Strong U.S. onshore drilling helped oilfield services company Halliburton Co report a better-than-expected 83 percent jump in quarterly profit, and its shares jumped 3.6 percent.

Halliburton expects land-drilling growth to offset the impact of a U.S. deepwater drilling ban that followed a disastrous blow-out at a BP Plc well in the Gulf of Mexico on which Halliburton did the cement work.

The world's second-largest oilfield services company plans to maintain its overall infrastructure in the Gulf in expectation of activity picking up again, though it is moving some equipment and staff out of the region for now.

I do not believe that the deepwater offshore rigs that were mobilized to international locations during this suspension will return to the Gulf for some time, if at all, Chief Executive David Lesar said on a conference call.

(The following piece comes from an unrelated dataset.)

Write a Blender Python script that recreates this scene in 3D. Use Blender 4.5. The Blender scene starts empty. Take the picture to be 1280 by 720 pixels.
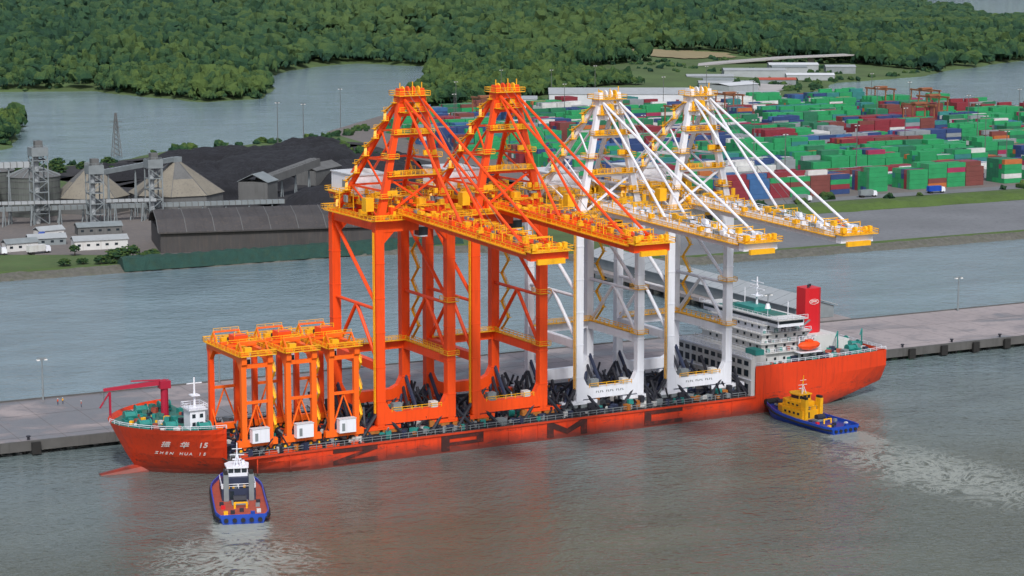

Second-quarter revenue jumped across all regions, with market share gains internationally and North American operations boosted by increased drilling. Operating margins jumped to 17 percent from 12 percent the previous quarter.

Simmons Co analyst Bill Herbert called it an incandescent quarter for the company, especially given the strength overseas in the face of tepid rig count growth.

Kurt Hallead, co-head of energy research at RBC Capital Markets, said the North American growth was exceptional. Clearly it was better than most of us had tended to factor in, he said.

Halliburton expects the six-month deepwater moratorium to trim 2010 earnings per share by 5 to 8 cents per quarter. Analysts had been expecting a profit of $1.44 per share this year, up from $1.27 in 2009, though many now expect estimates to rise due to the unexpectedly strong North American performance.


Second-quarter net income rose to $480 million, or 53 cents per share, from $262 million, or 29 cents per share, in the year-earlier period.

Excluding a gain from discontinued operations, the company earned 52 cents per share. By that measure, analysts expected earnings of 37 cents per share, according to Thomson Reuters I/B/E/S. Revenue rose 16 percent to $4.4 billion, whereas analysts had expected $4.1 billion.

Halliburton, based in Houston and Dubai, said the Gulf of Mexico disaster and the subsequent deepwater suspension would usher in a new regulatory climate and have a profound impact on how deepwater drilling is performed.

But it repeated that it is indemnified under its contract with BP, so long as BP is able to shoulder the cost.

Even prior to the blowout and moratorium, Halliburton and its rivals had been generally planning for better growth outside North America over the next few years.

Shares of Halliburton rose 99 cents, or 3.6 percent, to $28.50 on the New York Stock Exchange.

As of Friday's close, the stock had been down 17 percent since the April 20 blowout that badly shook much of the oil and gas industry. Shares of larger rival Schlumberger Ltd , which reports results on Friday, were down 16 percent in that time.

Halliburton also competes globally with Switzerland-based Weatherford Ltd , which posts quarterly results on Tuesday, and Houston-based Baker Hughes Inc , reporting on August 3.

Noble Corp , the third-largest offshore rig contractor, will report after the market close on Monday.